**Collected data:**
◆ ◆ ◆

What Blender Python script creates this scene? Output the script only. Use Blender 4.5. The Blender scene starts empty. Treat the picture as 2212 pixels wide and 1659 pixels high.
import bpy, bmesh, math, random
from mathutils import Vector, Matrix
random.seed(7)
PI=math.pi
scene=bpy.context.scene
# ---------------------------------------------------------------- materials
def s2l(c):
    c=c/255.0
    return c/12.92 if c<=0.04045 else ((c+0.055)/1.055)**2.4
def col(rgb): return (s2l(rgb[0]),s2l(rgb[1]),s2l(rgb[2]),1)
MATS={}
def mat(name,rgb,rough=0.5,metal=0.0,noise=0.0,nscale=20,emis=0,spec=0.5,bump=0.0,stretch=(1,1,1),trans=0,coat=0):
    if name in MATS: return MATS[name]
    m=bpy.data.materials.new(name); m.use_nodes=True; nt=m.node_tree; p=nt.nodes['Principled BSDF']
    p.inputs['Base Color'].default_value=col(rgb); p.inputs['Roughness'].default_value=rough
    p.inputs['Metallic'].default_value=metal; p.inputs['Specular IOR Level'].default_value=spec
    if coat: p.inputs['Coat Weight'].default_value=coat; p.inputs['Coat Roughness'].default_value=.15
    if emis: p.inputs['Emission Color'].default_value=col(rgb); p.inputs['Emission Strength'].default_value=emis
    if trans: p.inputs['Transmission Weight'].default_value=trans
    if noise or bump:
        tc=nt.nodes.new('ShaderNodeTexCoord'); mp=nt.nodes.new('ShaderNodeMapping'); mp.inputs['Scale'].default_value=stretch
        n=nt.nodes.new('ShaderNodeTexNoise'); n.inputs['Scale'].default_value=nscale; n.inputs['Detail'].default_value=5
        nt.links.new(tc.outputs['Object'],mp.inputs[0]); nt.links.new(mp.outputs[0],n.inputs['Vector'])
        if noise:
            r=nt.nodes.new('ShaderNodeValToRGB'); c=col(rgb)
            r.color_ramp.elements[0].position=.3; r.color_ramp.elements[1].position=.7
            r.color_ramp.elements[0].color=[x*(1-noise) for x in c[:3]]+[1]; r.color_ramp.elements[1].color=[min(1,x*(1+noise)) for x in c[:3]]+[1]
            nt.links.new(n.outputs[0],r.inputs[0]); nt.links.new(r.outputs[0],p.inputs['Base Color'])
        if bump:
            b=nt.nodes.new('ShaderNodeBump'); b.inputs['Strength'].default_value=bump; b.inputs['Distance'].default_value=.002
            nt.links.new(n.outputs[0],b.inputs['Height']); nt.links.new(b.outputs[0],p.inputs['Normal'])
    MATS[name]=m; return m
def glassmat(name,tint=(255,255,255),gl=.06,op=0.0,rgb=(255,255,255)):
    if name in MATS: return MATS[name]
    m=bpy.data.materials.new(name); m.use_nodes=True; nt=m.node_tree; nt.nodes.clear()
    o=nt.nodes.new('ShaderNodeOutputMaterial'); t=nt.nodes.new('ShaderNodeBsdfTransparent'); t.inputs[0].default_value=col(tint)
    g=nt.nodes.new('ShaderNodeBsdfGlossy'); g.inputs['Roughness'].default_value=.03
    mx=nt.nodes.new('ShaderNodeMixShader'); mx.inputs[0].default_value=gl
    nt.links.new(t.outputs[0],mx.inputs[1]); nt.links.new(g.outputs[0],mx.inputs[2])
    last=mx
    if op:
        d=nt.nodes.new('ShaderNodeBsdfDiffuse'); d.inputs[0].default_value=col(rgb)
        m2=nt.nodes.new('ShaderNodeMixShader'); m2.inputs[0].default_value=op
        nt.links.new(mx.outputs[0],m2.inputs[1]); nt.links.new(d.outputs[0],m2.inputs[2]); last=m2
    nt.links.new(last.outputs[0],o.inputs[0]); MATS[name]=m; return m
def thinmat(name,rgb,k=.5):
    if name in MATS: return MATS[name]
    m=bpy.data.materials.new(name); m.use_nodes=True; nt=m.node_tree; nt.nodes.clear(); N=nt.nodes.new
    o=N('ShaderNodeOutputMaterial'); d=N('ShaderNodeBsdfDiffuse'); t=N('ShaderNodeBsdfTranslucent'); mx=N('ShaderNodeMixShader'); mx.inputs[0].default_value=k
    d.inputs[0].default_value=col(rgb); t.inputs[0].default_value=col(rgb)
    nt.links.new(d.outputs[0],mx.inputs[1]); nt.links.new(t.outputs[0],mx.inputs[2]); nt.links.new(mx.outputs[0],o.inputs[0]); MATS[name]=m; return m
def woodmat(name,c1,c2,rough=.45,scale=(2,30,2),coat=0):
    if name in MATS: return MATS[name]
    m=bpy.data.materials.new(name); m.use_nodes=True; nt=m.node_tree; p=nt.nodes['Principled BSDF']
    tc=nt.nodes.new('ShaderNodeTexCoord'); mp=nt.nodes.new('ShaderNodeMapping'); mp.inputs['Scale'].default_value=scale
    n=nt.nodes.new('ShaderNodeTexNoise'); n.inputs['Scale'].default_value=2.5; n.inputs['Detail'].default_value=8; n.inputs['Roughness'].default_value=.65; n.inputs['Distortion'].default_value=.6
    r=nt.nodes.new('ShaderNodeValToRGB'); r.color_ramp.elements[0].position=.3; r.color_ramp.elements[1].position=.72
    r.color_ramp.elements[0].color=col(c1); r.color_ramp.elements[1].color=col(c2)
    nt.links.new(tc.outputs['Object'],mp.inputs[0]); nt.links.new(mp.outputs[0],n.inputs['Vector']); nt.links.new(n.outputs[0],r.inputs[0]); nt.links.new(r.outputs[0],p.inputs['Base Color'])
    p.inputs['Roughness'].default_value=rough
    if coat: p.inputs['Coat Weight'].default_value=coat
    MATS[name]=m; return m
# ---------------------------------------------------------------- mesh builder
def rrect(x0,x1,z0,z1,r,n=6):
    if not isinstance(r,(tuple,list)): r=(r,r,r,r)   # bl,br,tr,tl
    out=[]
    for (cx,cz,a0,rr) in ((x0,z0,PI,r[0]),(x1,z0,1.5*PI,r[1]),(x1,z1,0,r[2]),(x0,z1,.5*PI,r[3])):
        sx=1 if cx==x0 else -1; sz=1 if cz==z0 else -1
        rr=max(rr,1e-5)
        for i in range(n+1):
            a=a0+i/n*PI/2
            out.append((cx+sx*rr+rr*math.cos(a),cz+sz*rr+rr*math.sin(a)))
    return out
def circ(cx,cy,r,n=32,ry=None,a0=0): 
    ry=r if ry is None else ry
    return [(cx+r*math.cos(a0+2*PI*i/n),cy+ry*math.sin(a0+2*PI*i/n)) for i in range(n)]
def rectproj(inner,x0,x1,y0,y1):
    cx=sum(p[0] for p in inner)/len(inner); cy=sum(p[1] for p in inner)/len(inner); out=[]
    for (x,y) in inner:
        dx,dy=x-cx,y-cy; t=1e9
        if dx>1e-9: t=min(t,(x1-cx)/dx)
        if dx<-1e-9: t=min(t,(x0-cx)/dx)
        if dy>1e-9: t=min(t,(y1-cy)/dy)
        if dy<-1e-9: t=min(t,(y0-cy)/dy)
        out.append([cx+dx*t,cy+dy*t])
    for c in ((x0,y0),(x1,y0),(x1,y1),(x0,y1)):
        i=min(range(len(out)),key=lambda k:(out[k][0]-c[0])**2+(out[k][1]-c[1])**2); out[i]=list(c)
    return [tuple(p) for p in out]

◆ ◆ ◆

**Stated problem:** Go through the listing and copy all of it exactly.

**Output:**
What Blender Python script creates this scene? Output the script only. Use Blender 4.5. The Blender scene starts empty. Treat the picture as 2212 pixels wide and 1659 pixels high.
import bpy, bmesh, math, random
from mathutils import Vector, Matrix
random.seed(7)
PI=math.pi
scene=bpy.context.scene
# ---------------------------------------------------------------- materials
def s2l(c):
    c=c/255.0
    return c/12.92 if c<=0.04045 else ((c+0.055)/1.055)**2.4
def col(rgb): return (s2l(rgb[0]),s2l(rgb[1]),s2l(rgb[2]),1)
MATS={}
def mat(name,rgb,rough=0.5,metal=0.0,noise=0.0,nscale=20,emis=0,spec=0.5,bump=0.0,stretch=(1,1,1),trans=0,coat=0):
    if name in MATS: return MATS[name]
    m=bpy.data.materials.new(name); m.use_nodes=True; nt=m.node_tree; p=nt.nodes['Principled BSDF']
    p.inputs['Base Color'].default_value=col(rgb); p.inputs['Roughness'].default_value=rough
    p.inputs['Metallic'].default_value=metal; p.inputs['Specular IOR Level'].default_value=spec
    if coat: p.inputs['Coat Weight'].default_value=coat; p.inputs['Coat Roughness'].default_value=.15
    if emis: p.inputs['Emission Color'].default_value=col(rgb); p.inputs['Emission Strength'].default_value=emis
    if trans: p.inputs['Transmission Weight'].default_value=trans
    if noise or bump:
        tc=nt.nodes.new('ShaderNodeTexCoord'); mp=nt.nodes.new('ShaderNodeMapping'); mp.inputs['Scale'].default_value=stretch
        n=nt.nodes.new('ShaderNodeTexNoise'); n.inputs['Scale'].default_value=nscale; n.inputs['Detail'].default_value=5
        nt.links.new(tc.outputs['Object'],mp.inputs[0]); nt.links.new(mp.outputs[0],n.inputs['Vector'])
        if noise:
            r=nt.nodes.new('ShaderNodeValToRGB'); c=col(rgb)
            r.color_ramp.elements[0].position=.3; r.color_ramp.elements[1].position=.7
            r.color_ramp.elements[0].color=[x*(1-noise) for x in c[:3]]+[1]; r.color_ramp.elements[1].color=[min(1,x*(1+noise)) for x in c[:3]]+[1]
            nt.links.new(n.outputs[0],r.inputs[0]); nt.links.new(r.outputs[0],p.inputs['Base Color'])
        if bump:
            b=nt.nodes.new('ShaderNodeBump'); b.inputs['Strength'].default_value=bump; b.inputs['Distance'].default_value=.002
            nt.links.new(n.outputs[0],b.inputs['Height']); nt.links.new(b.outputs[0],p.inputs['Normal'])
    MATS[name]=m; return m
def glassmat(name,tint=(255,255,255),gl=.06,op=0.0,rgb=(255,255,255)):
    if name in MATS: return MATS[name]
    m=bpy.data.materials.new(name); m.use_nodes=True; nt=m.node_tree; nt.nodes.clear()
    o=nt.nodes.new('ShaderNodeOutputMaterial'); t=nt.nodes.new('ShaderNodeBsdfTransparent'); t.inputs[0].default_value=col(tint)
    g=nt.nodes.new('ShaderNodeBsdfGlossy'); g.inputs['Roughness'].default_value=.03
    mx=nt.nodes.new('ShaderNodeMixShader'); mx.inputs[0].default_value=gl
    nt.links.new(t.outputs[0],mx.inputs[1]); nt.links.new(g.outputs[0],mx.inputs[2])
    last=mx
    if op:
        d=nt.nodes.new('ShaderNodeBsdfDiffuse'); d.inputs[0].default_value=col(rgb)
        m2=nt.nodes.new('ShaderNodeMixShader'); m2.inputs[0].default_value=op
        nt.links.new(mx.outputs[0],m2.inputs[1]); nt.links.new(d.outputs[0],m2.inputs[2]); last=m2
    nt.links.new(last.outputs[0],o.inputs[0]); MATS[name]=m; return m
def thinmat(name,rgb,k=.5):
    if name in MATS: return MATS[name]
    m=bpy.data.materials.new(name); m.use_nodes=True; nt=m.node_tree; nt.nodes.clear(); N=nt.nodes.new
    o=N('ShaderNodeOutputMaterial'); d=N('ShaderNodeBsdfDiffuse'); t=N('ShaderNodeBsdfTranslucent'); mx=N('ShaderNodeMixShader'); mx.inputs[0].default_value=k
    d.inputs[0].default_value=col(rgb); t.inputs[0].default_value=col(rgb)
    nt.links.new(d.outputs[0],mx.inputs[1]); nt.links.new(t.outputs[0],mx.inputs[2]); nt.links.new(mx.outputs[0],o.inputs[0]); MATS[name]=m; return m
def woodmat(name,c1,c2,rough=.45,scale=(2,30,2),coat=0):
    if name in MATS: return MATS[name]
    m=bpy.data.materials.new(name); m.use_nodes=True; nt=m.node_tree; p=nt.nodes['Principled BSDF']
    tc=nt.nodes.new('ShaderNodeTexCoord'); mp=nt.nodes.new('ShaderNodeMapping'); mp.inputs['Scale'].default_value=scale
    n=nt.nodes.new('ShaderNodeTexNoise'); n.inputs['Scale'].default_value=2.5; n.inputs['Detail'].default_value=8; n.inputs['Roughness'].default_value=.65; n.inputs['Distortion'].default_value=.6
    r=nt.nodes.new('ShaderNodeValToRGB'); r.color_ramp.elements[0].position=.3; r.color_ramp.elements[1].position=.72
    r.color_ramp.elements[0].color=col(c1); r.color_ramp.elements[1].color=col(c2)
    nt.links.new(tc.outputs['Object'],mp.inputs[0]); nt.links.new(mp.outputs[0],n.inputs['Vector']); nt.links.new(n.outputs[0],r.inputs[0]); nt.links.new(r.outputs[0],p.inputs['Base Color'])
    p.inputs['Roughness'].default_value=rough
    if coat: p.inputs['Coat Weight'].default_value=coat
    MATS[name]=m; return m
# ---------------------------------------------------------------- mesh builder
def rrect(x0,x1,z0,z1,r,n=6):
    if not isinstance(r,(tuple,list)): r=(r,r,r,r)   # bl,br,tr,tl
    out=[]
    for (cx,cz,a0,rr) in ((x0,z0,PI,r[0]),(x1,z0,1.5*PI,r[1]),(x1,z1,0,r[2]),(x0,z1,.5*PI,r[3])):
        sx=1 if cx==x0 else -1; sz=1 if cz==z0 else -1
        rr=max(rr,1e-5)
        for i in range(n+1):
            a=a0+i/n*PI/2
            out.append((cx+sx*rr+rr*math.cos(a),cz+sz*rr+rr*math.sin(a)))
    return out
def circ(cx,cy,r,n=32,ry=None,a0=0): 
    ry=r if ry is None else ry
    return [(cx+r*math.cos(a0+2*PI*i/n),cy+ry*math.sin(a0+2*PI*i/n)) for i in range(n)]
def rectproj(inner,x0,x1,y0,y1):
    cx=sum(p[0] for p in inner)/len(inner); cy=sum(p[1] for p in inner)/len(inner); out=[]
    for (x,y) in inner:
        dx,dy=x-cx,y-cy; t=1e9
        if dx>1e-9: t=min(t,(x1-cx)/dx)
        if dx<-1e-9: t=min(t,(x0-cx)/dx)
        if dy>1e-9: t=min(t,(y1-cy)/dy)
        if dy<-1e-9: t=min(t,(y0-cy)/dy)
        out.append([cx+dx*t,cy+dy*t])
    for c in ((x0,y0),(x1,y0),(x1,y1),(x0,y1)):
        i=min(range(len(out)),key=lambda k:(out[k][0]-c[0])**2+(out[k][1]-c[1])**2); out[i]=list(c)
    return [tuple(p) for p in out]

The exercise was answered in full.